Canada
CFIA defends safety standards after memo leaked

Doug O'Halloran, president of the United Food and Commercial Workers Local 401

Credits: REUTERS/TODD KOROL

KATIE SCHNEIDER | QMI AGENCY

CALGARY -- The Canadian Food Inspection Agency is defending its safety standards and denying ignoring contamination of Canada-bound meat following the leak of an old memo.

CTV News reported federal inspectors at XL Foods, home of the recent E. coli outbreak that caused Canada's largest meat recall and sickened 18 people, were told to ignore Canada-bound meat with fecal and intestinal contamination.

"Our number 1 priority is to ensure this standard is met with Japan eligible carcasses," the 2008 memo reportedly reads.

"Ensure that non-Japan-eligible carcasses are not inspected for spinal cord/dura-mater, OCD (other carcass defects) and minor ingesta.

"Ignore them."

On Thursday, Paul Mayers, CFIA's associate vice-president of programs, called allegations about the memo "categorically false."

"The CFIA ensures that the same stringent food safety standards are applied to domestic and exported products -- this was the case four years ago and it remains true today," he said.

He said the memo and message to "ignore" related to division of labour.

"That static station focused on product for Japan," he said, adding that country has specific requirements of its exported beef regarding market access.

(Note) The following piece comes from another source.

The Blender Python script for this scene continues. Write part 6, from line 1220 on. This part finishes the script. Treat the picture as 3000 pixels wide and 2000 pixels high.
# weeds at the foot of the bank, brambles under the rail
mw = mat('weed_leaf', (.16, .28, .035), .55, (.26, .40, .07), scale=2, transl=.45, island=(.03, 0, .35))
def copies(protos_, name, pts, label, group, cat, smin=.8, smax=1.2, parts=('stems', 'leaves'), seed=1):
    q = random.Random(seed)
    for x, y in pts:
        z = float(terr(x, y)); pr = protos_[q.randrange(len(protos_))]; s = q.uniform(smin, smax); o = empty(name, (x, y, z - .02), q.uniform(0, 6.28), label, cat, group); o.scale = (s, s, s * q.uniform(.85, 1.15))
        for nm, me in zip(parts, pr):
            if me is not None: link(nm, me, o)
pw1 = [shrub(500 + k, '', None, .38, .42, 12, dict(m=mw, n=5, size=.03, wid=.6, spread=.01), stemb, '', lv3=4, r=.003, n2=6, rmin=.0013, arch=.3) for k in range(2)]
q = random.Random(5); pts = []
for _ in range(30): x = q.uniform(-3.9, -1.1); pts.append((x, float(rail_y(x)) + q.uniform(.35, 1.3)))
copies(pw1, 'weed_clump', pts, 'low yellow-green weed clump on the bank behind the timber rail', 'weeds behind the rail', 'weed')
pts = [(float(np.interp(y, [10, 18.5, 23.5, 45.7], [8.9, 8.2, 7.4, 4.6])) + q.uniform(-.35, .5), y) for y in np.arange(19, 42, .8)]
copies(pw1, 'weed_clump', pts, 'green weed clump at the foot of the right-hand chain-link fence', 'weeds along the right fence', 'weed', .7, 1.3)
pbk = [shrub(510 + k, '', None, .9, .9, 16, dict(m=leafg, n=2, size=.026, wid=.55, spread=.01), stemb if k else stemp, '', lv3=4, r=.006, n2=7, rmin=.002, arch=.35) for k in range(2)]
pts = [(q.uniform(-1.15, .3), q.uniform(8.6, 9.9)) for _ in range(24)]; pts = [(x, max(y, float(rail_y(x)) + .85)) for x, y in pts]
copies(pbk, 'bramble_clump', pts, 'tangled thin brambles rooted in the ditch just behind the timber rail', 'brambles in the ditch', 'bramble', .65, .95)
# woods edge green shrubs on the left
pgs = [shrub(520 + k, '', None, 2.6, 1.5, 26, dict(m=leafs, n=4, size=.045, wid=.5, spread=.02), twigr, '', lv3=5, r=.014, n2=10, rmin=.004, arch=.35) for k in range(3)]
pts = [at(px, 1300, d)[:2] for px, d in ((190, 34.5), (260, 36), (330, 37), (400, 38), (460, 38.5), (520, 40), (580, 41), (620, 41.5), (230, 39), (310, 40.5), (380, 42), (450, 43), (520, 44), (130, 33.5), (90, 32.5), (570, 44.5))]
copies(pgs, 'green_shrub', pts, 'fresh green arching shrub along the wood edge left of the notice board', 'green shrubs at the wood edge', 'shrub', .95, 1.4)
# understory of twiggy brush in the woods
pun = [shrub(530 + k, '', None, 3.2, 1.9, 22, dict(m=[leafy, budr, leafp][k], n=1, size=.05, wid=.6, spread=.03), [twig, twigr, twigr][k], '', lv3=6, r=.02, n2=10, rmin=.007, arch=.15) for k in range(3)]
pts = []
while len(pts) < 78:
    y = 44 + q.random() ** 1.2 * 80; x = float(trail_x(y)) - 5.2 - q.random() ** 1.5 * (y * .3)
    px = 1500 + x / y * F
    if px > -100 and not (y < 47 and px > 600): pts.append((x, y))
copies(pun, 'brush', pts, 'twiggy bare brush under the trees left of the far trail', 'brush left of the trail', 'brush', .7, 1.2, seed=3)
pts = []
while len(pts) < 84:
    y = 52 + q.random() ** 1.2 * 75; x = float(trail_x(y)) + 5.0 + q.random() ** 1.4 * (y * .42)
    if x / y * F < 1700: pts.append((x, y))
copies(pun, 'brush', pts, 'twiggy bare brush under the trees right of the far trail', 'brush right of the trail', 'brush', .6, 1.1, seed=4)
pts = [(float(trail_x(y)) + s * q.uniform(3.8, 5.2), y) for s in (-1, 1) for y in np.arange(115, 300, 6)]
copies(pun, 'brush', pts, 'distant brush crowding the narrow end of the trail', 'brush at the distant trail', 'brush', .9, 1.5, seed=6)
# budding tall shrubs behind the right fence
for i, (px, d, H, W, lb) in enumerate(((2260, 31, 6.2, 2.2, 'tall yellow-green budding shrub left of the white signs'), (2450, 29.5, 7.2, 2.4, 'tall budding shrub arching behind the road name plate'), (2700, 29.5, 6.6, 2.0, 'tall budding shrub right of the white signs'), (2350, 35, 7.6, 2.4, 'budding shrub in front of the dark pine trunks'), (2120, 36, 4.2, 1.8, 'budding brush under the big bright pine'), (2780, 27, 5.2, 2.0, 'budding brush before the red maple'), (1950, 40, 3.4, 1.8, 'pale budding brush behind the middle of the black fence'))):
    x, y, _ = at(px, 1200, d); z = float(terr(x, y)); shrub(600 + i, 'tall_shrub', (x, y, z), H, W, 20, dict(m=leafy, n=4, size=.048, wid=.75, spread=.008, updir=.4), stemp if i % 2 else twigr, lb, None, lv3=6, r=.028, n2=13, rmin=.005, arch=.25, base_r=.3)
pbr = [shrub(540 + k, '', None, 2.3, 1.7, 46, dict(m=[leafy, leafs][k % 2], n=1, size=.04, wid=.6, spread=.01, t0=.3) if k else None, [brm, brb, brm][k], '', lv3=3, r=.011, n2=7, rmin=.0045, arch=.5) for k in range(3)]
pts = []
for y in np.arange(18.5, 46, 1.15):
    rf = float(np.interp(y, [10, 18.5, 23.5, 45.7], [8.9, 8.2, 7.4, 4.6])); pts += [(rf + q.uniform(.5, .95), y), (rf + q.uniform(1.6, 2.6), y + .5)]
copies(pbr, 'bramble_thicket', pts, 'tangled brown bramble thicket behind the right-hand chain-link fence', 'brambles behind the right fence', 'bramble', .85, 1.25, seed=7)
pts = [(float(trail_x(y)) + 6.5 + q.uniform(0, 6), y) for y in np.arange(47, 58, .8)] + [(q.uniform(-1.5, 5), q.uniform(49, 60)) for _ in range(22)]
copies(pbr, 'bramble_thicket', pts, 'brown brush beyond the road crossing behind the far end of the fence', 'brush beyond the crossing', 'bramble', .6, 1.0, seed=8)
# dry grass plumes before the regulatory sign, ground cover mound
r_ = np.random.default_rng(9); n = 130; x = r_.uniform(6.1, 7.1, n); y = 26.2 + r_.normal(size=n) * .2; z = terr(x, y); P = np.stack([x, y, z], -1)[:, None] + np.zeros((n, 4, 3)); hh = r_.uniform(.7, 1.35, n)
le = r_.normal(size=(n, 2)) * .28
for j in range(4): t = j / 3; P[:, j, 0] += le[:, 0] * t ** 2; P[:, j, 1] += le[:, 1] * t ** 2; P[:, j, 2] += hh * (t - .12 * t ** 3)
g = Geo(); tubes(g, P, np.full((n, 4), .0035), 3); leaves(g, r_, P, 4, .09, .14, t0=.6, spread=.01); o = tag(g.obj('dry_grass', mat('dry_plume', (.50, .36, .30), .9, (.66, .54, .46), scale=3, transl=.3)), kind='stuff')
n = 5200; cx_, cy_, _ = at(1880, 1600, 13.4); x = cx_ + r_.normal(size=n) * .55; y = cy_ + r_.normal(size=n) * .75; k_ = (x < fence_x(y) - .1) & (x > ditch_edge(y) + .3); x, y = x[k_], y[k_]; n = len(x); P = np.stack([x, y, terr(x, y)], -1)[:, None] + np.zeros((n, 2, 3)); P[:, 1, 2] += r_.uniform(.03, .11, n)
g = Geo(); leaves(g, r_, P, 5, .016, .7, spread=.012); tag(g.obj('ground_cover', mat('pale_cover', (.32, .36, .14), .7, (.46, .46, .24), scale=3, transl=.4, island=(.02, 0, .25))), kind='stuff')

"For product destined elsewhere, whether it is for domestic market or to other markets, that station is not responsible for inspection with respect to that and that's why that station would ignore carcasses that are not destined for Japan."

A new memo was issued earlier this month to clarify, he said.

Doug O'Halloran, president of UFCW Local 401, said CFIA is "just trying to cover their butt."

"They are saying the memo doesn't really mean anything, that it's not what it really says, then why put it in a paper," he said.

"Let's have a public inquiry into what did they really mean and how did it affect the product and we want the plants not to be able to self-regulate themselves."

Mayers said there is zero tolerance for any form of contamination and critical control points to detect problems are in place throughout the process.

"If at any time during inspection a potential risk to food safety is detected, regardless of the product's destination, the line is stopped and product is held until the concern is resolved and product is in compliance," he said.

In Ottawa Thursday, the opposition renewed demands for an audit of Canada's food inspection system following the leak.

CFIA has said an advisory committee will look at what led to the E.coli calamity at XL Foods but there are no plans to audit the system.